Gray goes further than simply presenting Glasgow in fiction, however, by juxtaposing it with the dystopian Unthank, which both is and isn’t Glasgow in the same way that Lanark is and isn’t Thaw. Beginning the story with Book 3 he mimics the in media res of the epic while indicating the post-modern nature of the novel (Lanark was published only two years after post-modern classic Italo Calvino’s If On a Winter’s Night a Traveller). “I want Lanark to be read in one order but eventually thought of in another,” Gray explained, and further illustrated in the novel in Thaw’s description of his approach to painting:

“A landscape seen simultaneously from above and below and containing north, east and south can hardly be peaceful.”

Gray’s post-modernism manages to be both meaningful and playful; it allows Thaw and Lanark’s stories to be read both sequentially and in parallel. Thaw’s story focuses on art as he increasingly looks inward until objective reality becomes unclear; Lanark’s is political, forcing him to look outward, though not always successfully. Gray’s playfulness is most in evidence in the epilogue, not only because he makes a personal appearance (“His face, framed by wings and horns of uncombed hair, looked statuesque and noble apart from an apprehensive, rather cowardly expression”) but due to the inclusion of an Index of Plagiarisms. Among the many literary debts acknowledged, Gray also includes poems and stories by his fellow Glasgow writers such as James Kelman, Tom Leonard and Liz Lochhead, with references to chapters beyond the novel’s conclusion.

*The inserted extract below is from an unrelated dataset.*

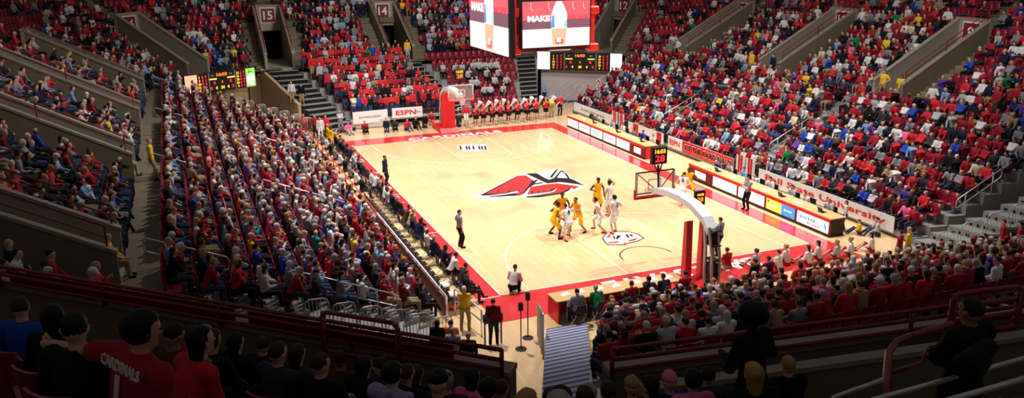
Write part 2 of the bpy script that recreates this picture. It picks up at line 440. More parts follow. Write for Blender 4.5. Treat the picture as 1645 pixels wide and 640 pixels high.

It is, of course, arguable (and often argued) that Lanark is not Gray’s best novel, with Poor Things and 1982 Janine vying for that position. But only a novel of the scale and ambition of Lanark could change the literary landscape in the way Lanark did because the scale and ambition was a statement in itself. It both freed and challenged the writers which followed. In the words of Brian McCabe:

Lanark’s importance consists of the fact that it has opened a very large door in the windowless little room of Scottish fiction, a door we did not know to be there, and only now can we begin to realise how much scope there is.”